Visiting a country that remains on a political knife-edge is exhilarating – and I was very much struck by how Nelson Mandela still has such a powerful influence; always will. His presence is everywhere: on street names, on billboards and, crucially, within the hearts of all South Africans.
We made the pilgrimage to Robben Island, where he spent 18 of his 27 years in captivity, joining a tour led by a fellow former inmate. It could be so much more interesting than it is, but if you've never done it, you must.
Visiting the penguins at Boulders Beach in Simon's Town is a good idea, too. Then head back to the city via the False Bay villages of Kalk Bay (lunch at Harbour House was sensational and we loved the ramshackle shops), St James and Muizenburg, the latter described as the St Tropez of Cape Town, which may or may not be a compliment.
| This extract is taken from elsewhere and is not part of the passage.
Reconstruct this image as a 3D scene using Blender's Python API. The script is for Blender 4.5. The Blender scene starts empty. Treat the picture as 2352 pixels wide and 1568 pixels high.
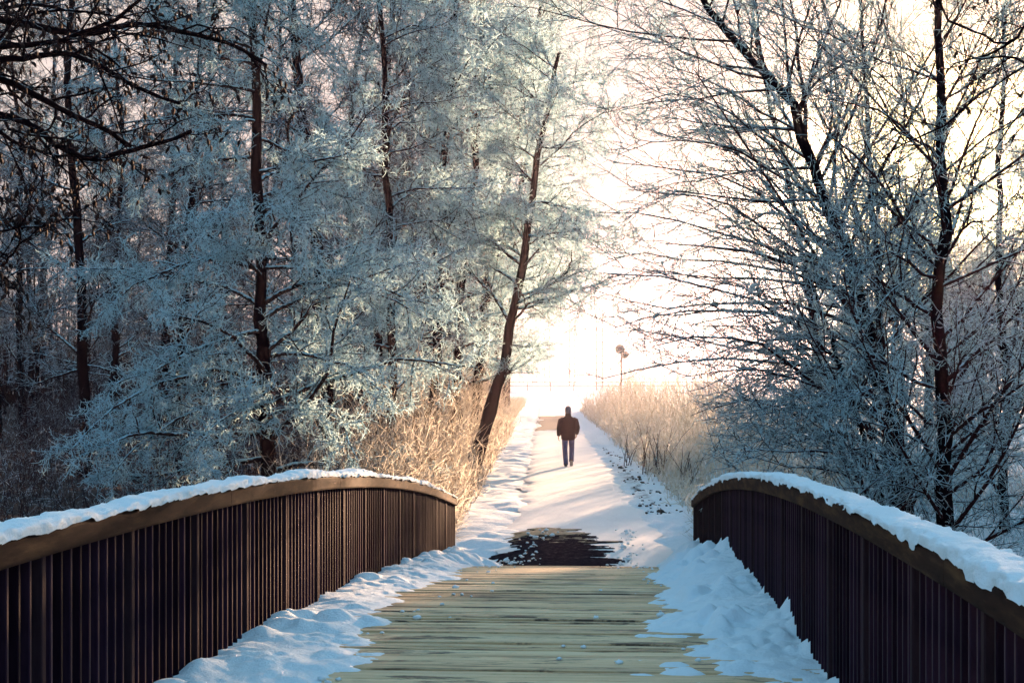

The swimming is colder on the west side of the Cape, but the views better. We stayed at the fabulous Cape View Clifton, which opened two years ago and has only seven rooms, all facing the ocean, all whites and greys, with soulful art and comforts of every kind.
It's a glorious spot high above the beach, with Camps Bay round the corner. A beach house that feels more like a home than hotel. You help yourself to drinks and jot it down; guests wander about in the kitchen chatting to the cheerful staff; no one wears shoes.
The sunset on our last night was the colour of the rosé swishing about in our huge wine glasses. We drank deeply on both counts, painfully aware that the morning would bring a hangover made worse by the thought of flying home.